The extremity of the scene is hardly strange for such an absurd show, but this arc lacks both the depth and warmth of the show’s usual satire. Typically, the show works in common tropes in order to highlight their absurdity, but this plotline simply reinforces fat-shaming plotlines from other anime. Overall, it just felt like Chiyo had been reduced to an extended fat joke; which, aside from being a lot less original than the show’s usual material, felt uncomfortably disrespectful to both real life plus-size people and her character.
There was no criticism of the wider social pressures or fictional tropes that have made Chiyo so scared of being unattractive—rather, she is presented a few days later drawn in her usual way, with a pink sparkle background to emphasize her weight loss, and admiring comments that she is “even thinner than before.” These moments perpetuate restrictive beauty standards and misogynistic rhetoric—often at the expense of not just the female characters, but the relationships they form.
When a very pretty girl called Rifuta Imu transfers in and attracts attention from the boys, Teruhashi falsely befriends her so she can reinforce her own superiority. It again feels beneath the show’s typically intelligent comedy and puts a damper on the show’s depictions of genuine female friendships, playing into the notion that women consider their relationships with other women to be less valuable than the mere possibility of ones involving men. Even after the initial conflict is resolved, the two continue to compete over Saiki.
Imu receives luxury treatment because of her looks, but it is all still inferior to the treatment Teruhashi gets. This correlation between beauty and special treatment comes up more than once during the show; for example, in another scene, when Saiki visits a shop with Teruhashi, the (adult) shopkeeper is so attracted to her that he offers her ridiculous deals on their items. Saiki then concludes that he would “like to be reborn as a beautiful woman.”
The line felt very reminiscent of the concept of “easy mode” —a belief grounded in the idea that women and girls (particularly beautiful women and girls) are constantly benefitting from being on the receiving end of male attraction. It’s even more ridiculous in the context of Saiki K, as the line is spoken by a character who has literal psychic powers, which could easily be used to get things completely free. Those who perpetuate this idea are apparently oblivious to the far more concerning downsides—or, in more extreme cases, feel that women should be grateful for sexual harassment. The fact that Teruhashi is so frequently stalked, objectified, and harassed in the show makes Saiki’s comment all the more bizarre.
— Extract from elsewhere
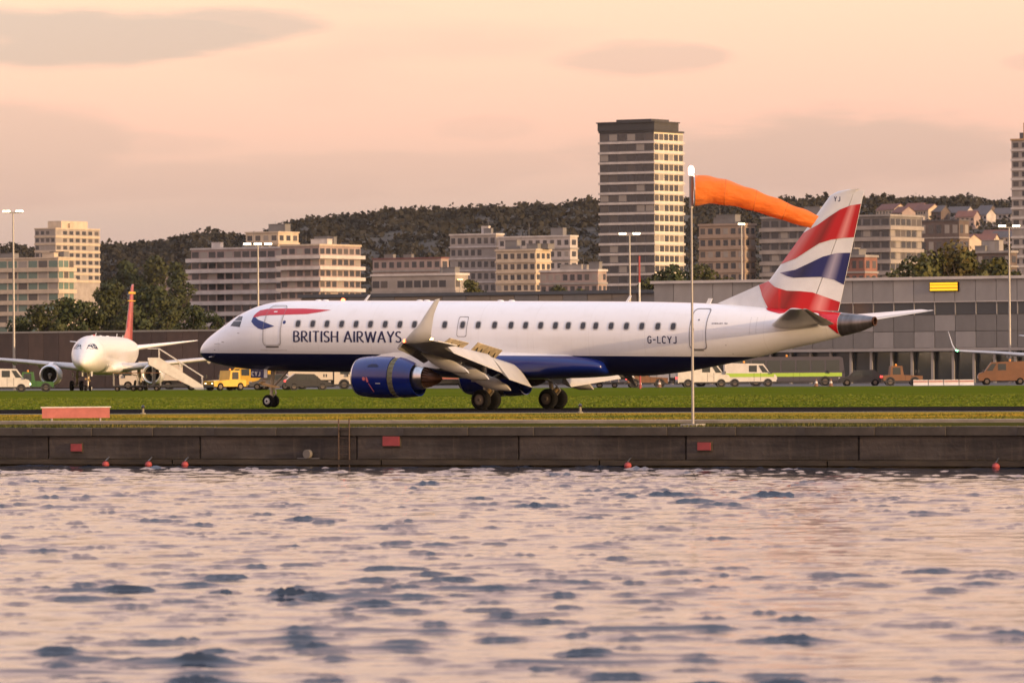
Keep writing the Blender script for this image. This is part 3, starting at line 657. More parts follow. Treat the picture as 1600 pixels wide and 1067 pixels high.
# ------------------------------------------------------------------ the ground, the dock and the water
def sheet(name, y0, y1, z, m_, x0=-2500, x1=2500, kind='structure'):
    return tag(MB().quad((x0, y0, z), (x1, y0, z), (x1, y1, z), (x0, y1, z)).build(name, m_, fix=False), kind=kind)
def grass_mat(name, c1, c2, c3, sx_, sy_, bands):
    M, t, b, N, T, MIX, NOISE, SM, ob = node_mat(name)
    a = NOISE(ob, 1.0, 6, .62, (sx_, sy_, 1)); fine = NOISE(ob, 9.0, 4, .7); big = NOISE(ob, .02, 3, .5)
    c = MIX(SM(a, .36, .64), c1, c2); c = MIX(T('MULTIPLY', SM(fine, .45, .75), .45), c, c3)
    s = N('ShaderNodeSeparateXYZ'); t.links.new(ob, s.inputs[0])
    if bands:
        wob = T('ADD', s.outputs[1], T('MULTIPLY', big, 8)); st = T('ABSOLUTE', T('SUBTRACT', T('FRACT', T('DIVIDE', wob, bands)), .5))
        c = MIX(T('MULTIPLY', SM(st, .2, .3), .35), c, tuple(q * .62 for q in c1))
    t.links.new(c, b.inputs['Base Color']); b.inputs['Roughness'].default_value = .9; b.inputs['Specular IOR Level'].default_value = .0
    bp = N('ShaderNodeBump'); bp.inputs['Strength'].default_value = .7; bp.inputs['Distance'].default_value = .1; t.links.new(NOISE(ob, 14, 3), bp.inputs['Height']); t.links.new(bp.outputs[0], b.inputs['Normal'])
    return M
M_field = grass_mat('mown_grass', (.085, .115, .008), (.125, .145, .012), (.17, .155, .03), .012, .09, 26)
M_verge = grass_mat('dry_verge_grass', (.10, .105, .012), (.23, .165, .025), (.25, .19, .06), .05, .16, 0)
M_asph = mat('runway_asphalt', (.024, .019, .017), .95, var=.3, vscale=.25, stretch=(.15, 1, 1), spec=0)
M_apron = mat('apron_concrete', (.16, .145, .13), .9, var=.2, vscale=.12, spec=0)
M_earth = mat('open_ground', (.07, .062, .045), .95, var=.3, vscale=.02)
M_line_w = mat('runway_edge_paint', (.42, .39, .34), .7, var=.3, vscale=1.5)
QY = -76.7
sheet('ground', QY + .5, 7600, -.03, M_earth, -6000, 4500)
sheet('airfield_grass', 8.5, 284, .0, M_field)
sheet('runway', -21, 8.5, .0, M_asph)
sheet('runway_edge_line', -19.6, -18.7, .004, M_line_w, -600, 900)
sheet('verge', -61.6, -44, .0, M_verge)
sheet('apron', 284, 640, .0, M_apron)

# quay wall: coping stones, a face of cast panels, a timber rubbing strake at the waterline
def quay_mat():
    M, t, b, N, T, MIX, NOISE, SM, ob = node_mat('weathered_quay_concrete')
    s = N('ShaderNodeSeparateXYZ'); t.links.new(ob, s.inputs[0])
    lay = NOISE(ob, 1, 6, .62, (.16, 1, 2.2)); drip = NOISE(ob, 1, 5, .6, (1.6, 1, .25)); sp = NOISE(ob, 5, 5, .7)
    c = MIX(SM(lay, .35, .68), (.024, .018, .015), (.078, .060, .048)); c = MIX(T('MULTIPLY', SM(drip, .52, .75), .6), c, (.018, .015, .012)); c = MIX(T('MULTIPLY', SM(NOISE(ob, 1, 5, .65, (2.3, 1, .16)), .56, .74), .55), c, (.125, .085, .055)); c = MIX(T('MULTIPLY', SM(NOISE(ob, .35, 3, .6), .55, .7), .5), c, (.10, .082, .066)); c = MIX(T('MULTIPLY', SM(sp, .55, .8), .3), c, (.12, .10, .08))
    alg = SM(T('ADD', s.outputs[2], T('MULTIPLY', NOISE(ob, 1.2, 4), .22)), -.82, -1.02)
    c = MIX(T('MULTIPLY', alg, .75), c, (.095, .072, .022))
    t.links.new(c, b.inputs['Base Color']); b.inputs['Roughness'].default_value = .85
    bp = N('ShaderNodeBump'); bp.inputs['Strength'].default_value = .8; bp.inputs['Distance'].default_value = .05; t.links.new(sp, bp.inputs['Height']); t.links.new(bp.outputs[0], b.inputs['Normal'])
    return M
M_quay = quay_mat(); M_cope = mat('coping_stone', (.062, .050, .038), .85, var=.45, vscale=1.3, bump=.4, bscale=6)
M_timber = mat('wet_timber', (.045, .032, .018), .7, var=.5, vscale=2.5, stretch=(.4, 1, 2))
qw = tag(MB().box(-600, 700, QY, QY + 1.2, -4, -.02).build('quay_wall', M_quay), 'long dark stained concrete quay wall between the water and the grass verge', 'quay wall')
pan = MB().box(-2.96, 2.96, -.07, 0, -.98, -.26).mesh('wall_panel', M_quay)
X0 = 55
for k in range(-9, 9): put('wall_panel', pan, qw, (X0 + k * 6.0, QY, 0))
cop = [MB().box(-1.19, 1.19, -.16 + d, 1.3, -.24, .015 + d * .3).mesh('coping_stone', M_cope) for d in (0, .02, -.015)]
for k in range(-23, 23): put('coping_stone', cop[(k * 7) % 3], qw, (X0 + k * 2.4 + 1.2, QY, 0))
bm_ = MB().box(-3.97, 3.97, -.22, 0, -1.16, -1.0).mesh('timber_strake', M_timber)
for k in range(-7, 7): put('timber_strake', bm_, qw, (X0 + k * 8.0, QY, 0))
pth = tag(MB().box(-600, 700, -63.2, -61.6, -.03, .10).build('kerb_strip', mat('kerb_concrete', (.30, .25, .19), .85, var=.3, vscale=.8)), kind='structure')
sheet('rough_grass', QY + 1.25, -63.2, .004, grass_mat('rough_dark_grass', (.050, .052, .010), (.085, .070, .018), (.10, .085, .035), .10, .3, 0))
sheet('dry_grass_strip', -44, -21, .004, grass_mat('golden_dry_grass', (.24, .175, .025), (.36, .245, .045), (.20, .19, .03), .03, .12, 0))
M_redp = mat('faded_red_board', (.30, .045, .045), .6, var=.2, vscale=4)
M_white_w = mat('weathered_white', (.62, .58, .54), .6, var=.2, vscale=4)
for (u, v, wd, h, lb) in ((120, 699, .42, .24, 'small faded red board low on the quay wall nearest the left edge'), (612, 689, .62, .30, 'largest red board on the quay wall, below the jet engine'), (1101, 697, .46, .24, 'small red board on the quay wall below the windsock pole')):
    p = at_y(u, v, QY - .09); t_ = thing('safety_board', lb, 'safety board', p)
    MB().box(-wd / 2, wd / 2, -.05, 0, -h / 2, h / 2).build('board', M_redp, t_); MB().box(-wd / 2 - .03, wd / 2 + .03, -.03, .02, -h / 2 - .03, h / 2 + .03).build('board_frame', M_timber, t_)
p = at_y(483, 709, QY - .08); t_ = thing('drain_outlet', 'pale drain outlet low in the dark quay wall', 'drain', p)
MB().revolve_y([(-.16, .10), (-.16, .14), (.05, .14), (.05, .1)], (0, 0), 16).build('outlet_pipe', M_apron, t_); MB().box(-.42, .42, -.06, .02, -.16, -.12).build('outlet_sill', M_apron, t_)
for (u, v, lb) in ((165, 725, 'red mooring float at the foot of the quay wall, leftmost of the left three'), (232, 725, 'red mooring float at the foot of the quay wall, middle of the left three'), (289, 725.5, 'red mooring float at the foot of the quay wall, rightmost of the left three'),
                   (981, 728, 'red mooring float at the foot of the quay wall below the rear fuselage'), (1556, 730, 'red mooring float at the foot of the quay wall near the right edge')):
    p = at_y(u, v, QY - .42); t_ = thing('mooring_float', lb, 'float', (p.x, QY - .42, -1.17), group='red floats along the waterline')
    MB().revolve_z([(.02, -.10), (.09, -.07), (.12, .0), (.09, .08), (.03, .11)], (0, 0), 14).build('float_body', M_redp, t_, True); MB().tube((0, 0, .12), (0, .2, .24), .02).build('float_ring', M_steel, t_)
p = at_y(540, 690, QY - .1); t_ = thing('dock_ladder', 'rusty iron ladder fixed to the quay wall left of the middle', 'ladder', (p.x, QY, 0))
ML = mat('rusty_iron', (.06, .035, .022), .8, var=.4, vscale=8)
for x in (-.2, .2): MB().tube((x, -.2, .3), (x, -.2, -1.3), .022).build('ladder_rail', ML, t_)
rg_ = MB().tube((-.2, -.2, 0), (.2, -.2, 0), .016).mesh('rung', ML)
for k in range(5): put('rung', rg_, t_, (0, 0, -.05 - k * .26))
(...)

Although I maintain that she is, in many scenes, a layered and evocative character, it cannot be avoided that Teruhashi—like Chiyo—is characterized in such a way that her depth can very quickly be stripped from her. It’s almost remarkable that the show keeps the fundamentals of its female cast so consistent, because when the writers insert the male gaze, their behavior and portrayal are changed drastically.
The girls of The Disastrous Life of Saiki K are complex, layered and fun, and the moments in which they become victims of—as opposed to assets to—the writing don’t change that. And yet, we do lose something with plot arcs that devalue their characters for the sake of “jokes” we’ve all heard before. The show is mostly very refreshing, in terms of both the originality of the comedy and the representation of women in the cast. However, these moments that compromise them in order to center male attraction undoubtedly put a damper on the viewing experience. Whilst it’s still an anime I frequently recommend, it is unfortunate that the male gaze and tired “joke” tropes are prioritized over a cast of such potential.